:: Given task ::
Out of the lines below, please list those that hold the string "scene".

:: Given information ::
+++++

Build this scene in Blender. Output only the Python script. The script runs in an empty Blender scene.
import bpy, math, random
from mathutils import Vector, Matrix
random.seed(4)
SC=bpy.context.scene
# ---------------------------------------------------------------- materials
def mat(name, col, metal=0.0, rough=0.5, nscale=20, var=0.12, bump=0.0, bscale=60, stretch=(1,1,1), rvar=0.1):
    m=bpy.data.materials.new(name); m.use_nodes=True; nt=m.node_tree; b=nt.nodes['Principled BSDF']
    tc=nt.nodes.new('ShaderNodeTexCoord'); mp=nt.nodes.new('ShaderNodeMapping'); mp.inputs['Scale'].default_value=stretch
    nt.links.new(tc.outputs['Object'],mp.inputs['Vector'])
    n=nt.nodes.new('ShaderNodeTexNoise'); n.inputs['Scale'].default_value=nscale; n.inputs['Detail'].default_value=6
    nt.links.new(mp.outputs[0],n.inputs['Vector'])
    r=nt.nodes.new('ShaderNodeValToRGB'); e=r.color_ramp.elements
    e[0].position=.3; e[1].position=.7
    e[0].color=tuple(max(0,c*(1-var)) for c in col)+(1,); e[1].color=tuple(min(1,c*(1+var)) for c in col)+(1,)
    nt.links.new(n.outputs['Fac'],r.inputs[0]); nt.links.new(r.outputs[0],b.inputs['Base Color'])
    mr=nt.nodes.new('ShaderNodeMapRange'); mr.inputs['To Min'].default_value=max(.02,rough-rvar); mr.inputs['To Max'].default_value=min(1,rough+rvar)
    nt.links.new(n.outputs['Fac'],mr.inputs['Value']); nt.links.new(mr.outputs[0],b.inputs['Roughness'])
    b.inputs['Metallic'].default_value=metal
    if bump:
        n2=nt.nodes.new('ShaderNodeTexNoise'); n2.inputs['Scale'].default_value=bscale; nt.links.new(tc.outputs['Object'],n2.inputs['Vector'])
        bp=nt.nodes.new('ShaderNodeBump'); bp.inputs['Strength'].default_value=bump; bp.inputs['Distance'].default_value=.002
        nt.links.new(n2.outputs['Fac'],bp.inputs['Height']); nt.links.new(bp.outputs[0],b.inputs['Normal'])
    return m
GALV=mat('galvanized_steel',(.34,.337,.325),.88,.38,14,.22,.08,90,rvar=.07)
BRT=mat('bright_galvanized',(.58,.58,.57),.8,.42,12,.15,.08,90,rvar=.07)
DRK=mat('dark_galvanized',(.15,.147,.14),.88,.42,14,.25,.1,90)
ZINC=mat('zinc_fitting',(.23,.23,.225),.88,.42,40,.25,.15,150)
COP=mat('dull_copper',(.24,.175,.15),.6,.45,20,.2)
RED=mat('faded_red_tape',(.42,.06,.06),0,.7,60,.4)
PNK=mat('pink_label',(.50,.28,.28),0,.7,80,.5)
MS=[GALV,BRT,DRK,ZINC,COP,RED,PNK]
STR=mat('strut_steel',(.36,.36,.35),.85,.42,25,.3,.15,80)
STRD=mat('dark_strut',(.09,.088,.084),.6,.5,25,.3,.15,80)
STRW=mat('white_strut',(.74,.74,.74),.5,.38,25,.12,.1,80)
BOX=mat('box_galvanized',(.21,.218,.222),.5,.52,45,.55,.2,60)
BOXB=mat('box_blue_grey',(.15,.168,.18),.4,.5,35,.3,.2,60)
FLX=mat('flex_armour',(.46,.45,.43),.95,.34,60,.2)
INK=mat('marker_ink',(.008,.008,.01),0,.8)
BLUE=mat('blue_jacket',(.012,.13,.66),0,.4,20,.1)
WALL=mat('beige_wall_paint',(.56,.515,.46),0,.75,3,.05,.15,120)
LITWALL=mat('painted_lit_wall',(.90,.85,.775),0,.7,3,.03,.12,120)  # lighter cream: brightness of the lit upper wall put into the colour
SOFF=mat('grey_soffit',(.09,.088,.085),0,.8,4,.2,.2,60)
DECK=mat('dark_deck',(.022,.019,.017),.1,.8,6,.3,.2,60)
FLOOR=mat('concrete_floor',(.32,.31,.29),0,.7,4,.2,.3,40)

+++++

:: Solution ::
Build this scene in Blender. Output only the Python script. The script runs in an empty Blender scene.
SC=bpy.context.scene